FWD Champions Day on Sunday (30 April) looms as an important milestone for talented New Zealand trainer Andrew Forsman who will saddle his first international runner outside Australasia when Aegon (NZ) (Sacred Falls) tackles the best Hong Kong has to offer in the HK$20 million Gr.1 FWD Champions Mile (1600m) at Sha Tin.
Group One-winning Aegon’s Sha Tin tilt will come exactly one year since 40-year-old Forsman became a solo trainer after his mentor and training partner of a decade, famed New Zealander Murray Baker, retired – on 30 April last year.
Forsman part-owns Gr.1 New Zealand Guineas (1600m) winner Aegon, which he selected at the Karaka Yearling Sales, with the Zame family and says while he has been to a couple of international meetings, he has never raced a horse in Hong Kong.
“It’s great to be part of it,” Forsman said.
“Aegon is certainly going into a different environment on a long ‘prep’ and does seem at a bit of a disadvantage but he is pretty well travelled and laidback and it looks like he has settled in quite well but it’s only early days.”
Of his sixth races this preparation which netted a Group Three win in the Gr.3 Moonga Stakes (1400m) at Caulfield in October and a narrow second in the Gr.1 Captain Cook Stakes (1600m) back in New Zealand in December, the five-year-old’s last race was in the lucrative All-Star Mile (1600m) at what can be a tricky Moonee Valley track in March but the result was perplexing for Forsman.
“We really don’t know what to make of that and whether it was The Valley that tricked him up, we are not really sure,” Forsman said of Aegon’s ninth of 15th placing in the race.
“But he has come through it really well and had a good jump-out at Flemington and we put the blinkers on him which is something we’ve always wanted to do but just haven’t had the right opportunity.”

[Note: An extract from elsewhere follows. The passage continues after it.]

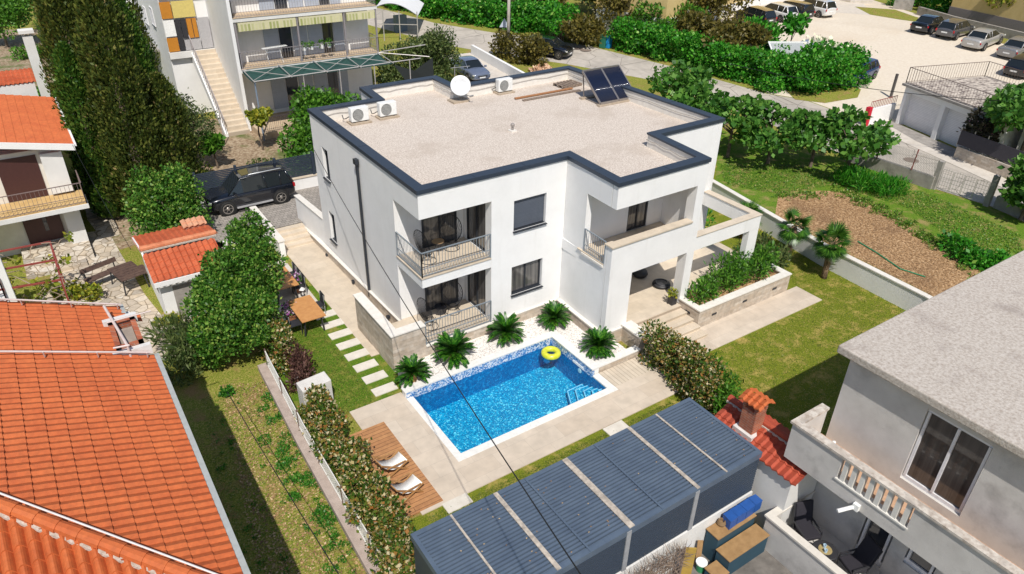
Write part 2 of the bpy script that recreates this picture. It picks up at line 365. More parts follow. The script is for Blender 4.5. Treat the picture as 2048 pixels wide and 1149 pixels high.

And while Forsman has engaged Australia’s premier jockey, New Zealand expatriate James McDonald, he said the only negative is that it will be the star’s first ride on the gelding.
“But he is pretty straight forward and it will be a small field and you just hope by putting the blinkers on it switches him on and he gets him to travel at that important part of the race,” he said.
“Unfortunately, he tends to get back a little bit and that’s probably why we opted to go to Hong Kong rather than a big field in the Doncaster.
“With a smaller field the logic is that if he can draw well, he won’t be too far off them even if he is a little bit slowly away.
“Hopefully he can be positive and take a position that he hasn’t probably been able to do in his last couple of starts.”
After winning his first five races – including a Group 2 at his second start and a Group 1 at his third outing – Forsman said Aegon had never had any where to hide with such high ratings which have been difficult as an older horse.